Here’s how waivers work. A team places a player on waivers, and other teams have two working days to decide whether to place a claim. If multiple teams claim the player, the team with the worst record, regardless of league, is awarded the player. The two teams then have 48 hours to work out a deal or the original team is allowed to withdraw the player from the waivers. A claiming team cannot withdraw its claim.
That’s part of the hang-up with Minnesota moving Jim Thome. Thome has a no-trade clause and can block any deal he doesn’t like. Speculation is Thome would want to move only if he could be reunited with Charlie Manuel, the manager in Philadelphia, but the Phillies have baseball’s best record, which means the other 28 teams all would have had to pass on Thome for him to wind up in Philadelphia.
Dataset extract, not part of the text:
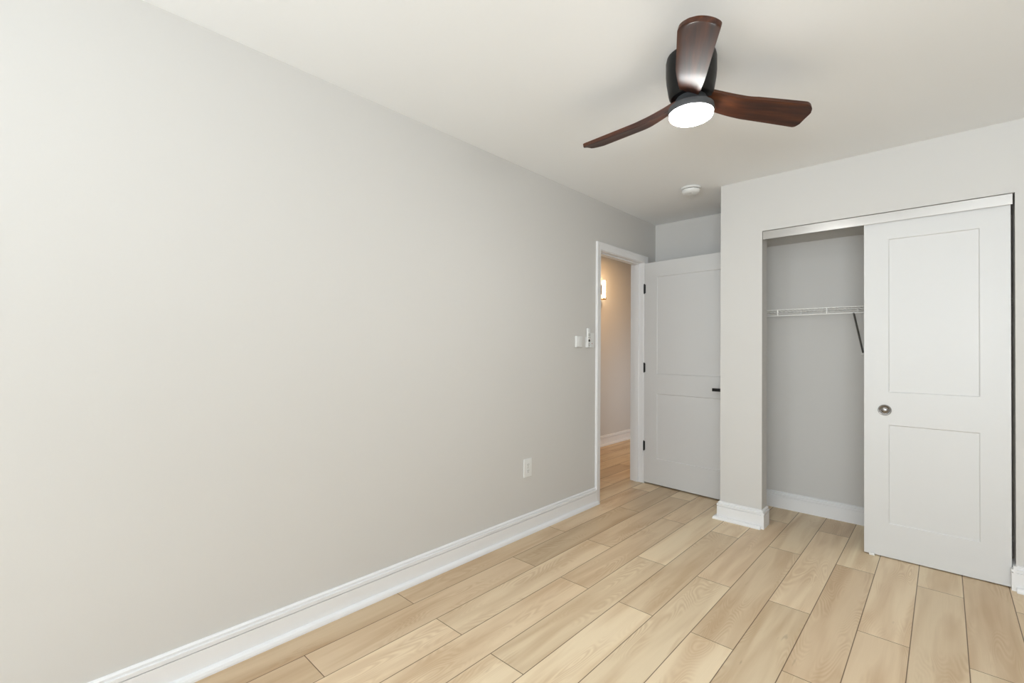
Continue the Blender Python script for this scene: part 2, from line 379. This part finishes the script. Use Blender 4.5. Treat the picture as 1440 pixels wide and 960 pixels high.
# ------------------------------------------------------------------ doors
def shaker(w, h, t, xs, rails, rec=0.006, sl=0.004):
    """two-panel shaker leaf, local x 0..w, y 0 (front) .. t, z 0..h; rails: list of (z0, z1) of recessed panels"""
    bm = bmesh.new(); X = [0, xs[0], xs[1], w]; Z = [0]
    for r in rails: Z += list(r)
    Z.append(h)
    for yf, s in ((0, 1), (t, -1)):
        V = {(i, j): bm.verts.new((X[i], yf, Z[j])) for i in range(4) for j in range(len(Z))}
        for i in range(3):
            for j in range(len(Z) - 1):
                q = [V[i, j], V[i + 1, j], V[i + 1, j + 1], V[i, j + 1]]
                if i == 1 and j % 2 == 1:
                    cx = (X[1] + X[2]) / 2; cz = (Z[j] + Z[j + 1]) / 2
                    inn = [bm.verts.new((v.co.x + math.copysign(sl, cx - v.co.x), yf + s * rec, v.co.z + math.copysign(sl, cz - v.co.z))) for v in q]
                    bm.faces.new(inn)
                    for k in range(4): bm.faces.new((q[k], q[(k + 1) % 4], inn[(k + 1) % 4], inn[k]))
                else: bm.faces.new(q)
        if s == 1: VF = V
        else: VB = V
    nz = len(Z) - 1
    for j in range(nz):
        for i in (0, 3): bm.faces.new((VF[i, j], VF[i, j + 1], VB[i, j + 1], VB[i, j]))
    for i in range(3):
        for j in (0, nz): bm.faces.new((VF[i, j], VF[i + 1, j], VB[i + 1, j], VB[i, j]))
    return bm

# hinged room door standing open against the alcove
LW, LT = 0.800, 0.035
ang = math.radians(-4.6)
door = struct('door_1', shaker(LW, 2.022, LT, (0.128, LW - 0.085), [(0.232, 0.822), (1.0, 1.886)]), M['door'], label='white two-panel room door standing open into the alcove', bevel=0.0012)
door.location = (0.012, 3.992, 0.013); door.rotation_euler = (0, 0, ang)
def hinge(z):
    b = bmesh.new(); tube(b, [(0.002, -0.006, z - 0.042), (0.002, -0.006, z + 0.042)], 0.0065, 12); box(b, 0.0, 0.012, -0.0025, 0.0, z - 0.040, z + 0.040)
    tube(b, [(0.002, -0.006, z - 0.047), (0.002, -0.006, z - 0.042)], 0.004, 10); tube(b, [(0.002, -0.006, z + 0.042), (0.002, -0.006, z + 0.047)], 0.004, 10)
    return obj('hinge', b, M['black'], door, smooth=40)
for z in (1.785, 1.055, 0.335): hinge(z)['label'] = 'black butt hinge'
b = bmesh.new(); uh = 0.757; zh = 0.897
lathe(b, [(0.0, 0.0), (0.030, 0.0), (0.030, 0.006), (0.028, 0.009), (0.012, 0.0095), (0.010, 0.012), (0.010, 0.042), (0.0, 0.042)], 32, (uh, 0, zh), '-y')
box(b, uh - 0.098, uh + 0.011, -0.056, -0.042, zh - 0.0125, zh + 0.0125, 0.002)
o = obj('door_handle', b, M['black'], door, smooth=40); o['label'] = 'flat black lever handle'
b = bmesh.new()
box(b, -0.0395, -0.012, DY0, DY0 + 0.0015, 0.872, 0.935); box(b, -0.012, 0.004, DY0, DY0 + 0.0015, 0.885, 0.922)
sp = obj('strike_plate', b, M['black']); sp['label'] = 'small black strike plate on the near side of the doorway'; sp['category'] = 'strike plate'

# closet sliding door
DW = 0.617; DX = 1.691; DYF = YC + 0.014
cdoor = struct('door_2', shaker(DW, 2.003, 0.034, (0.117, 0.502), [(0.200, 0.787), (0.980, 1.895)]), M['door'], label='white two-panel sliding closet door with a round nickel finger pull', bevel=0.0012)
cdoor.location = (DX, DYF, 0.006)
b = bmesh.new()
lathe(b, [(0.0, 0.0005), (0.012, 0.0008), (0.020, 0.0020), (0.0245, 0.0042), (0.0262, 0.0062), (0.0285, 0.0064), (0.0315, 0.0045), (0.0325, 0.0)], 48, (0.099, 0, 0.873), '-y')
lathe(b, [(0.0, 0.0075), (0.007, 0.0070), (0.014, 0.0050), (0.0185, 0.0019)], 40, (0.099, 0, 0.873), '-y')
o = obj('finger_pull', b, M['nickel'], cdoor, smooth=35); o['label'] = 'round brushed nickel finger pull'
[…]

Now, a team can put a player back on waivers a second time in August, but if it does, the player is automatically awarded to a team with the proper waiver claim.
It’s not like Bell was an isolated case this week, much less this month.
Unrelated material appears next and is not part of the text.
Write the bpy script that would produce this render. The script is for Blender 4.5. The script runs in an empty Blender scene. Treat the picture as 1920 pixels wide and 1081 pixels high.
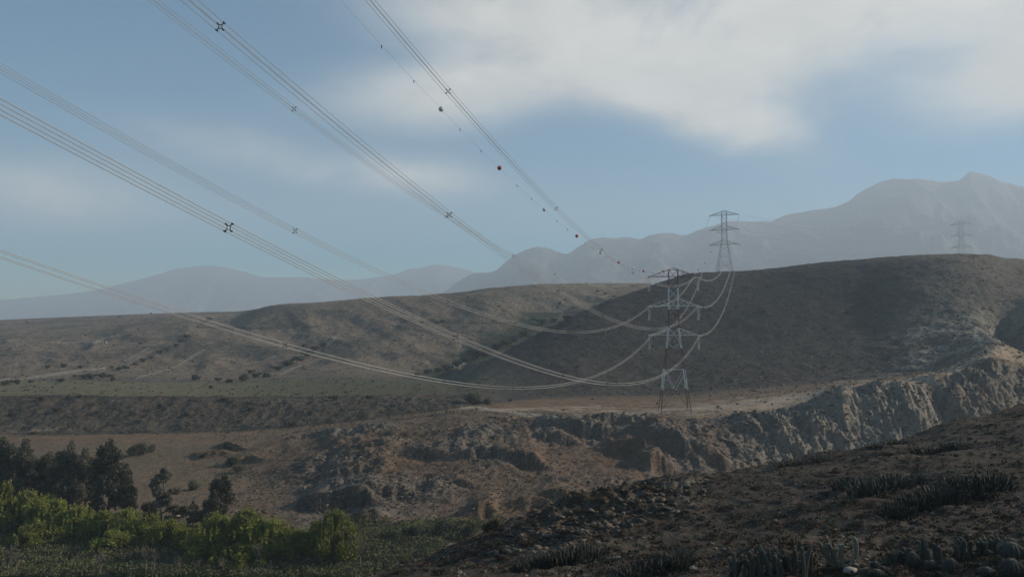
import bpy, math, random
import numpy as np
from mathutils import Vector
R = math.radians
C = bpy.context.scene.collection
scene = bpy.context.scene

# ------------------------------------------------------------------ camera, world, sun, exposure
F, HOR = 1500.0, 620.0                      # focal length in photo pixels, photo row of the horizon
PIT = math.atan((HOR - 540.5) / F)
cam_d = bpy.data.cameras.new('camera'); cam = bpy.data.objects.new('camera', cam_d); C.objects.link(cam)
cam_d.sensor_width = 36; cam_d.lens = 36 * F / 1920
cam.location = (0, 0, 0); cam.rotation_euler = (R(90) + PIT, 0, 0)
cam_d.clip_start = 0.1; cam_d.clip_end = 40000
scene.camera = cam

SUN_AZ, SUN_EL = R(78), R(23)               # azimuth from +Y towards +X
sun_d = bpy.data.lights.new('sun', 'SUN'); sun = bpy.data.objects.new('sun', sun_d); C.objects.link(sun)
sun_d.energy = 5.0; sun_d.angle = R(0.5); sun_d.color = (1.0, 0.87, 0.70)
sdir = Vector((math.sin(SUN_AZ) * math.cos(SUN_EL), math.cos(SUN_AZ) * math.cos(SUN_EL), math.sin(SUN_EL)))
sun.rotation_euler = (-sdir).to_track_quat('-Z', 'Y').to_euler()

class NT:
    """tiny helper to write node trees as expressions"""
    def __init__(s, tree): s.t = tree; s.n = tree.nodes; s.l = tree.links
    def new(s, typ, ins=None, **kw):
        n = s.n.new(typ)
        for k, v in kw.items(): setattr(n, k, v)
        for k, v in (ins or {}).items(): s.put(n.inputs[k], v)
        return n
    def put(s, sock, v):
        if hasattr(v, 'is_linked') or isinstance(v, bpy.types.NodeSocket): s.l.new(v, sock)
        else: sock.default_value = v
    def m(s, op, a, b=None, c=None, clamp=False):
        n = s.n.new('ShaderNodeMath'); n.operation = op; n.use_clamp = clamp
        for i, v in enumerate((a, b, c)):
            if v is not None: s.put(n.inputs[i], v)
        return n.outputs[0]
    def mix(s, f, a, b, blend='MIX'):
        n = s.n.new('ShaderNodeMix'); n.data_type = 'RGBA'; n.blend_type = blend
        s.put(n.inputs[0], f); s.put(n.inputs[6], a); s.put(n.inputs[7], b); return n.outputs[2]
    def noise(s, vec, scale, detail=4, rough=0.55, dist=0.0):
        n = s.new('ShaderNodeTexNoise', {'Vector': vec, 'Scale': scale, 'Detail': detail, 'Roughness': rough, 'Distortion': dist})
        return n.outputs['Fac']
    def ramp(s, f, a, b):
        n = s.new('ShaderNodeMapRange', {'Value': f, 'From Min': a, 'From Max': b}); n.interpolation_type = 'SMOOTHSTEP'; return n.outputs[0]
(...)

At the same time that Bell was wearing a Padres uniform, staring across the field at AT&T Park, wondering if he were about to swap dugouts and the uniforms, Wandy Rodriguez was starting for the Houston Astros at Coors Field against the Colorado Rockies, wondering if he were about to face his future team.
The Rockies were awarded the waiver claim on Rodriguez on Wednesday and were willing to assume the $37 million contract obligation for the left-hander, but unwilling to give up the quality of prospects the Astros also demanded. And so when the Astros flew from Denver to San Francisco, where they open a four-game series Thursday night, Rodriguez was aboard the plane.
Understand, far more players are claimed on waivers than are ever dealt following the July 31 deadline to trade players without needing waivers, and the gyrations teams go through during the waiver period have been complicated in recent years by the high-dollar, long-term contracts players receive.
A claiming team has to beware.
That lesson was drilled home back in 1998. Teams have not forgotten the lesson of then San Diego general manager Kevin Towers, who claimed left-handed reliever Randy Myers from Toronto because he wanted to block postseason rival Atlanta from adding a lefty. Towers got stuck with Myers, who turned out to have a bad arm, and the Padres got stuck with more than $15 million in salary for Myers, who worked 14-1/3 innings in the final weeks of 1998 and never threw a big-league pitch again.
There, however, also are stories that have happy endings.
A year ago, for example, the Giants were blocking San Diego from acquiring Cody Ross in a waiver claim from Florida. The Marlins, however, didn’t care where Ross went as long as they cleared his salary off their books, so they allowed the Giants’ claim to go through. It wound up being a godsend for San Francisco. Ross was a key to their world championship, earning MVP honors in the NLCS.
What teams are hoping to do when they put a player on waivers during August is take advantage of a saturation of names on the waiver wire, slip a player through waivers, and then have flexibility later in the month in case a contender has an unexpected need.
In placing a waiver claim, teams are either making pre-emptive bids to block a player from going to a rival, or trying to take advantage of a team’s desire to move the player.
Detroit got what it wanted earlier this month when it acquired outfielder Delmon Young from a Minnesota team that could no longer live the lie that it could get back into the American League Central race.
For the Giants, the claim of Bell turned into a dual-purpose gamble. The Giants did want to block him from Arizona, who went into the week with an edge on the Giants in the NL West. Kevin Towers, the general manager who brought Bell to the Padres from the Mets, is now the Diamondbacks general manager, and has an uncanny knack for building a bullpen. In the meantime, though, the Giants also lost their own closer, Brian Wilson, because of an inflamed right elbow.
The Padres had no problem making a deal within the division, but the Giants, never shy to make a deal with the intention of winning now instead of worrying about the future, have drained the top quality out of their farm system. Remember, the Giants dealt their No. 1 prospect, pitcher Zach Wheeler, to the Mets last month for outfielder Carlos Beltran.
Colorado, meanwhile, saw the chance to claim Rodriguez as a means to filling a rotation void not only for this year, but the next two or three. The Astros, after all, were shopping Rodriguez before July 31, but indications were they pulled out of potential deals because teams such as the Yankees would not take enough of the $36 million that Rodriguez would be guaranteed for 2012-14.
The Rockies know that luring a free-agent pitcher to Coors Field is a challenge, and they also know that this year’s free-agent market will be weak in terms of pitchers, which made Rodriguez that much more attractive, even if his contract is inflated for a middle-of-the-rotation pitcher.
The Rockies tested whether their willingness to take on the contract would satisfy the Astros. Colorado wasn't about to give up prime prospects along the lines of left-hander Drew Pomeranz and catcher Wilin Rosario, who were the targets in Houston
The Padres, with Bell, and Astros, with Rodriguez, however, both figured they would find better offseason markets than what they could get in deals this week.
Bell could be a free agent, but by offering him arbitration, the Padres would receive two high draft picks as compensation if they lost Bell. Rodriguez is under contract, but given the shortage of pitching talent that will be on the open market this offseason, the Astros are willing to gamble that Rodriguez’ value will rise as teams looking to shore up their rotation come up empty handed on the free-agent market.